Could I listen to the meeting outside? Sure, he said. Then he shut the door on me. The Sheriff’s public information officer approached and told me that I would have to wait in the “press area” – a bench on the side of the courtyard, intentionally out of listening range.
I sat down on the nearest bench, and the PIO told me I was sitting in the wrong spot. She pointed to a bench about 30 feet farther away. I ended up leaving with steam probably coming out of my ears. What I really wanted to do was give everyone around a piece of my mind, even though that would’ve been a really bad idea with the number of officers with firearms around that evening.
The big irony here is that the meeting tonight was supposed to be a fluffy good news kind of event, the type that public servants usually love to see in the newspaper.

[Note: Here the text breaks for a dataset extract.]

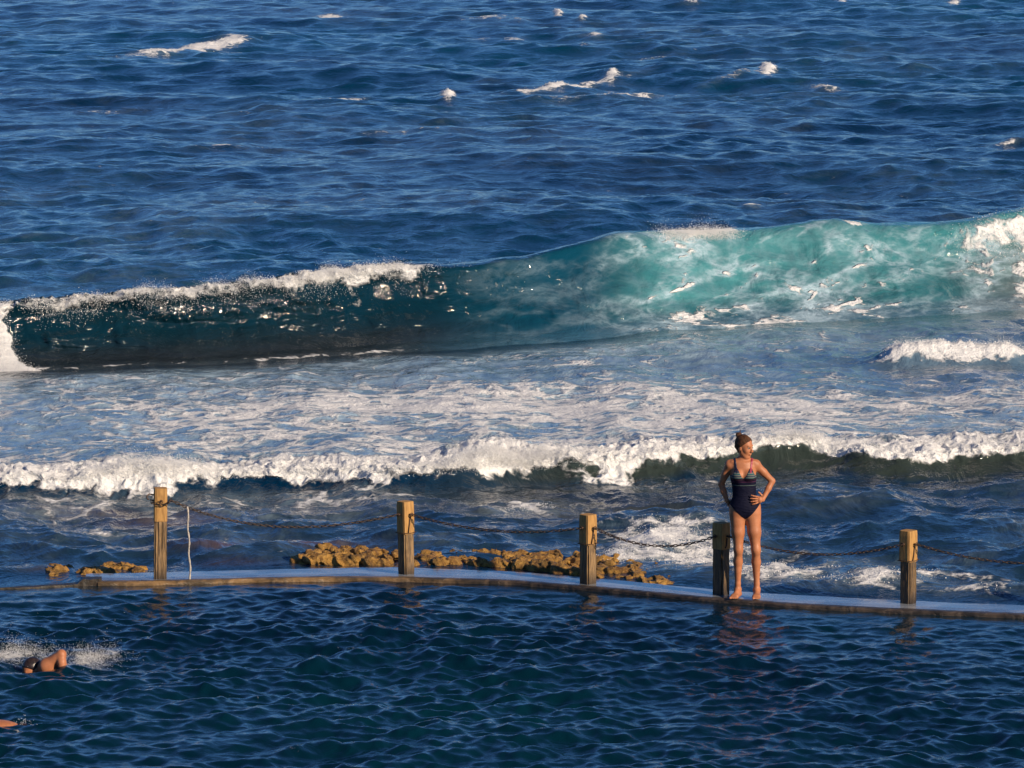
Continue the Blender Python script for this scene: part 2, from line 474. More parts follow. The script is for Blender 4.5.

Top officials from the Sheriff’s Office arranged the gathering in an effort to rebuild bridges with the residents of Moonridge and to share their efforts to better deal with mental-crisis situations.
The elephant in the room, of course, was the Serrano shooting back in June, which understandably remains a sore spot for many Moonridge neighbors. I was told that Sheriff’s officials had preemptively told residents they would not answer questions about the shooting. That might be a wise decision, given that the Serrano family currently has a civil-rights lawsuit pending against the county.